Task details> From the first line of the data down to and including the line with "SC = bpy.context.scene; COL = SC.collection", copy everything exactly, leaving out pictures.

==========

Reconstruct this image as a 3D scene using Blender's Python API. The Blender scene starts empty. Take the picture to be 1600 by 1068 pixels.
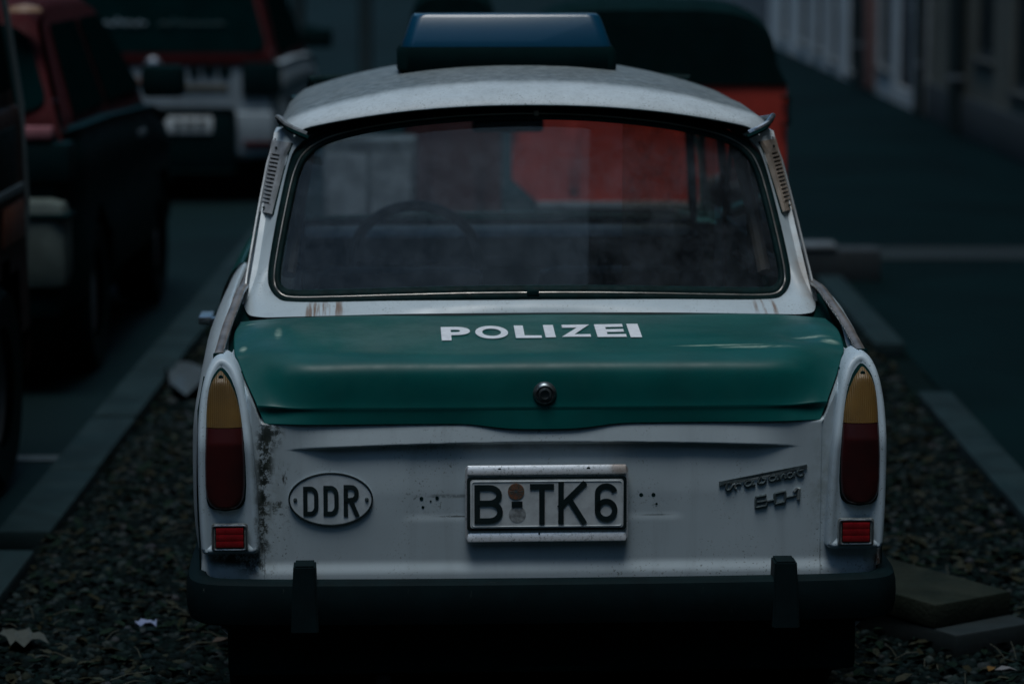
import bpy, bmesh, math, random
import numpy as np
from mathutils import Vector, Matrix, Quaternion
random.seed(7); np.random.seed(7)
R = math.radians; PI = math.pi
SC = bpy.context.scene; COL = SC.collection

# ------------------------------------------------------------------ camera, light, exposure
CAM_H = 1.85; PITCH = math.atan((534 + 120) / 4600.0)
cd = bpy.data.cameras.new('camera'); cam = bpy.data.objects.new('camera', cd); COL.objects.link(cam)
cam.location = (0, 0, CAM_H); cam.rotation_euler = (PI / 2 - PITCH, 0, 0)
cd.sensor_width = 36; cd.lens = 36 * 4600 / 1600.0; cd.clip_start = 0.1; cd.clip_end = 600
cd.dof.use_dof = True; cd.dof.focus_distance = 6.46; cd.dof.aperture_fstop = 2.6; cd.dof.aperture_blades = 9
SC.camera = cam
w = bpy.data.worlds.new('World'); SC.world = w; w.use_nodes = True
nt = w.node_tree; bg = nt.nodes['Background']
sky = nt.nodes.new('ShaderNodeTexSky'); sky.sky_type = 'NISHITA'; sky.sun_disc = False
sky.sun_elevation = R(77); sky.sun_rotation = R(165); sky.air_density = 1.2; sky.dust_density = 1.5; sky.ozone_density = 2.0
tn = nt.nodes.new('ShaderNodeMix'); tn.data_type = 'RGBA'; tn.blend_type = 'MULTIPLY'; tn.inputs[0].default_value = 1; tn.inputs[7].default_value = (.66, .95, 1.02, 1)
nt.links.new(sky.outputs[0], tn.inputs[6]); nt.links.new(tn.outputs[2], bg.inputs[0]); bg.inputs[1].default_value = 0.10
sl = bpy.data.lights.new('sun', 'SUN'); sun = bpy.data.objects.new('sun', sl); COL.objects.link(sun)
sl.energy = 1.55; sl.angle = R(26); sl.color = (1, .99, .98)
sun.rotation_euler = (R(90 - 77), 0, R(-15))
sun.location = (0, 0, 30)
SC.view_settings.view_transform = 'Standard'; SC.view_settings.look = 'None'
SC.view_settings.gamma = 1; SC.view_settings.use_curve_mapping = False
SC.view_settings.exposure = -0.25
SC.render.engine = 'CYCLES'
try:
    SC.cycles.use_denoising = True; SC.cycles.max_bounces = 8; SC.cycles.transparent_max_bounces = 16
except Exception: pass

# ------------------------------------------------------------------ helpers
def tag(o, label=None, category=None, group=None, kind=None):
    if label: o['label'] = label
    if category: o['category'] = category
    if group: o['group'] = group
    if kind: o['kind'] = kind
    return o
def empty(name, loc=(0, 0, 0), rz=0, **k):
    o = bpy.data.objects.new(name, None); COL.objects.link(o); o.location = loc; o.rotation_euler = (0, 0, rz)
    o.empty_display_size = .2
    return tag(o, **k)
def link(name, me, m=None, parent=None, smooth=True, ang=35, **k):
    o = bpy.data.objects.new(name, me); COL.objects.link(o)
    if m is not None and not len(me.materials):
        for q in (m if isinstance(m, (list, tuple)) else [m]): me.materials.append(q)
    if smooth and len(me.polygons):
        me.polygons.foreach_set('use_smooth', [True] * len(me.polygons))
        try: me.set_sharp_from_angle(angle=R(ang))
        except Exception: pass
    if parent is not None: o.parent = parent
    return tag(o, **k)
def mesh(name, v, f, m, parent=None, smooth=True, ang=35, fix=True, **k):
    me = bpy.data.meshes.new(name); me.from_pydata([tuple(map(float, p)) for p in v], [], f)
    if fix:
        bm = bmesh.new(); bm.from_mesh(me); bmesh.ops.recalc_face_normals(bm, faces=bm.faces); bm.to_mesh(me); bm.free()
    me.update()
    return link(name, me, m, parent, smooth, ang, **k)
class MB:
    def __init__(s): s.v = []; s.f = []
    def add(s, v, f):
        n = len(s.v); s.v += [tuple(p) for p in v]; s.f += [tuple(i + n for i in q) for q in f]; return s
    def box(s, a, b, bev=0.0, M=None, taper=None):
        (x0, y0, z0), (x1, y1, z1) = a, b
        bm = bmesh.new(); bmesh.ops.create_cube(bm, size=1)
        for q in bm.verts:
            q.co = Vector(((x0 + x1) / 2 + q.co.x * (x1 - x0), (y0 + y1) / 2 + q.co.y * (y1 - y0), (z0 + z1) / 2 + q.co.z * (z1 - z0)))
        if bev > 0: bmesh.ops.bevel(bm, geom=list(bm.edges), offset=bev, segments=2, affect='EDGES', profile=.6)
        if M is not None: bmesh.ops.transform(bm, matrix=M, verts=bm.verts)
        bm.verts.index_update(); s.add([q.co[:] for q in bm.verts], [[q.index for q in f.verts] for f in bm.faces]); bm.free(); return s
    def tube(s, pts, r, n=8, closed=False, caps=True, sec=None, up=(0, 0, 1)):
        P = [Vector(p) for p in pts]; N = len(P); v = []; U = Vector(up)
        for i, p in enumerate(P):
            a = P[(i - 1) % N] if (closed or i > 0) else p; b = P[(i + 1) % N] if (closed or i < N - 1) else p
            t = (b - a).normalized(); 
            sd = t.cross(U)
            if sd.length < 1e-4: sd = t.cross(Vector((1, 0, 0)))
            sd.normalize(); u2 = sd.cross(t).normalized()
            rr = r[i] if isinstance(r, (list, tuple)) else r
            if sec is None:
                for k in range(n):
                    an = 2 * PI * k / n; v.append(p + sd * (rr * math.cos(an)) + u2 * (rr * math.sin(an)))
            else:
                for (q1, q2) in sec: v.append(p + sd * (rr * q1) + u2 * (rr * q2))
        if sec is not None: n = len(sec)
        f = []
        for i in range(N if closed else N - 1):
            j = (i + 1) % N
            for k in range(n): l = (k + 1) % n; f.append((i * n + k, i * n + l, j * n + l, j * n + k))
        if caps and not closed: f.append(tuple(range(n - 1, -1, -1))); f.append(tuple((N - 1) * n + k for k in range(n)))
        return s.add([tuple(q) for q in v], f)
    def lathe(s, prof, c, axis='y', n=24):
        v = []; f = []; m = len(prof)
        for i in range(n):
            a = 2 * PI * i / n; ca, sa = math.cos(a), math.sin(a)
            for (r, h) in prof:
                if axis == 'y': v.append((c[0] + r * ca, c[1] + h, c[2] + r * sa))
                elif axis == 'x': v.append((c[0] + h, c[1] + r * ca, c[2] + r * sa))
                else: v.append((c[0] + r * ca, c[1] + r * sa, c[2] + h))
        for i in range(n):
            j = (i + 1) % n
            for k in range(m - 1): f.append((i * m + k, i * m + k + 1, j * m + k + 1, j * m + k))
        return s.add(v, f)
    def prism(s, poly, d, fn):
        """poly: list of 2-d pts; fn(a,b,t) -> point, t=0..1 across depth d"""
        n = len(poly); v = [fn(a, b, 0) for a, b in poly] + [fn(a, b, d) for a, b in poly]
        f = [tuple(range(n)), tuple(range(2 * n - 1, n - 1, -1))] + [(i, (i + 1) % n, n + (i + 1) % n, n + i) for i in range(n)]
        return s.add(v, f)
    def build(s, name, m, parent=None, **k): return mesh(name, s.v, s.f, m, parent, **k)
def grid(G, name, m, parent=None, thick=0, out=None, **k):
    G = np.asarray(G, float); a, b, _ = G.shape
    if out is not None:
        nn = np.cross(G[1:, :-1] - G[:-1, :-1], G[:-1, 1:] - G[:-1, :-1]).reshape(-1, 3).sum(0)
        if np.dot(nn, out) > 0: G = G[:, ::-1]
    f = [(i * b + j, i * b + j + 1, (i + 1) * b + j + 1, (i + 1) * b + j) for i in range(a - 1) for j in range(b - 1)]
    o = mesh(name, G.reshape(-1, 3), f, m, parent, fix=False, **k)
    if thick:
        md = o.modifiers.new('s', 'SOLIDIFY'); md.thickness = thick; md.offset = 0 if thick > 0 else 1
    return o
def cr(pts, t):
    """Catmull-Rom through pts (n,k) at params t in 0..n-1"""
    P = np.asarray(pts, float); n = len(P); t = np.clip(np.asarray(t, float), 0, n - 1 - 1e-9); i = np.floor(t).astype(int); u = (t - i)
    g = lambda k: P[np.clip(k, 0, n - 1)]
    p0 = np.where((i - 1 < 0)[:, None], 2 * P[0] - P[1], g(i - 1)); p1 = g(i); p2 = g(i + 1); p3 = np.where((i + 2 > n - 1)[:, None], 2 * P[-1] - P[-2], g(i + 2))
    u = u[:, None]
    return .5 * (2 * p1 + (p2 - p0) * u + (2 * p0 - 5 * p1 + 4 * p2 - p3) * u * u + (3 * p1 - p0 - 3 * p2 + p3) * u ** 3)
def crl(pts, n): return cr(pts, np.linspace(0, len(pts) - 1, n))
def rrect(w_, h_, r, n=5):
    o = []
    for cx, cy, a0 in ((w_ / 2 - r, h_ / 2 - r, 0), (-w_ / 2 + r, h_ / 2 - r, 90), (-w_ / 2 + r, -h_ / 2 + r, 180), (w_ / 2 - r, -h_ / 2 + r, 270)):
        for k in range(n + 1):
            a = R(a0 + 90 * k / n); o.append((cx + r * math.cos(a), cy + r * math.sin(a)))
    return o
def text_mesh(s, size=1, ext=0.0, off=0.0, align='LEFT'):
    c = bpy.data.curves.new('t', 'FONT'); c.body = s; c.size = size; c.extrude = ext; c.offset = off; c.align_x = align; c.resolution_u = 6
    o = bpy.data.objects.new('t', c); COL.objects.link(o)
    dg = bpy.context.evaluated_depsgraph_get(); me = bpy.data.meshes.new_from_object(o.evaluated_get(dg))
    V = [tuple(q.co) for q in me.vertices]; F = [tuple(p.vertices) for p in me.polygons]
    bpy.data.objects.remove(o); bpy.data.curves.remove(c); bpy.data.meshes.remove(me)
    return V, F
def glyph(ch, x0, x1, y0, y1, ext, off=0.02):
    """glyph stretched into a rectangle; z in -ext..ext"""
    V, F = text_mesh(ch, 1, .5, off); A = np.array(V)
    mn = A.min(0); mx = A.max(0)
    A[:, 0] = x0 + (A[:, 0] - mn[0]) / (mx[0] - mn[0]) * (x1 - x0)
    A[:, 1] = y0 + (A[:, 1] - mn[1]) / (mx[1] - mn[1]) * (y1 - y0)
    A[:, 2] = np.where(A[:, 2] > 0, ext, -ext)
    return A, F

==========

Full output>
Reconstruct this image as a 3D scene using Blender's Python API. The Blender scene starts empty. Take the picture to be 1600 by 1068 pixels.
import bpy, bmesh, math, random
import numpy as np
from mathutils import Vector, Matrix, Quaternion
random.seed(7); np.random.seed(7)
R = math.radians; PI = math.pi
SC = bpy.context.scene; COL = SC.collection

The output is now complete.